Robert stared at the outsized clothing, struggling to believe they were his. “They look like a flag ready to be draped over a coffin!”  he had said. 

As it turned out, the stress test wasn’t for another five weeks. This appointment was only the echocardiogram. That was plenty.

“I’d had ultrasounds before,” Robert writes, “of my heart, my guts and, of course, my liver—but this echocardiogram hurt quite a bit more, as the young female technician had to all but climb up on top of the examination table next to me in order to press the transducer into my flesh hard enough for the soundwaves to penetrate both tissue and bone…” 

Following the appointment, Robert decided to get lunch. As he drove to a favourite spot—already deciding on his prodigious order—he experienced a moment of clarity.

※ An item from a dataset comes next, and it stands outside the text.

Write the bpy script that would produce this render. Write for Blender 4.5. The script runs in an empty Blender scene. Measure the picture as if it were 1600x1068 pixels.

“It was the fear,” Robert says. “For a brief moment, the liar inside of me was paralyzed by reality. The fantasy was ruptured. The reality that I had just been to a cardiologist’s appointment because I was eating myself to death set in.”

The crisis moment filled him with such terror and foreboding about his mortality that Robert skipped lunch and drove to Willistead Park. There, he did something he had not done in years: he went for a walk.

“Walking around Willistead Park twice left me more exhausted than when I finished the Detroit Free Press Half Marathon in 2015,” he says. “After that first walk, I went home and collapsed into bed and fell asleep.”

He continues: “I kept walking. I walked every day. By the time I went back to see the cardiologist five weeks later for the actual stress test, I had lost 60 pounds.” 

Anyone who lost 60 lbs in five weeks would be rightly proud of that accomplishment, but Robert kept it real: “I still weighed over 300 pounds.” 

He didn’t do great on the stress test, either. Although he didn’t hit the target heart rate the cardiologist was looking for, Robert was told that his heart was strong enough for him to do whatever it took to get healthy—walking, running, whatever he felt he could do.

That evening, he went for his daily walk. When he came to the corner of Moy Avenue and Riverside Drive, he decided to try jogging. He ran the two blocks over to Lincoln Road. The next evening, he jogged again during his walk, pushing himself to go a bit further. 

Although he would ultimately lose more than 140 lbs and run the Detroit Free Press Half Marathon two years later, Robert is very clear that The Running-Shaped Hole is not a how-to or motivational book. 

“I shared my story because I’m a writer,” he says. “I knew there was something compelling and interesting to me in the story.”

What does he hope readers will take away from his book?

“I hope readers find the book funny,” he says. “There are sad moments, too, but I try not to be taken too seriously. I’m not trying to tell anyone how to do this. If people are encouraged, that is great. I want the reader to be entertained.” 

Once he lost the weight and changed the habits that endangered his life, Robert acknowledges it was only then that the hard work began. 

“After the Detroit Half Marathon I realized I was injured,” he recalls. “I had a weakness in my lower back that caused me to compensate, unknowingly and hurt myself. I went to physio and had to stop running for a while. And the cycle began again: depression set in, I began eating, I put on weight. When I did run, I felt terrible.”

After taking the time to heal, Robert is back running. The struggle continues, but as he explains in his book, he has put the tools in place to keep making the right decisions and to not beat himself up when he has a slip. He is careful to remember something else he learned along the way: he is only human.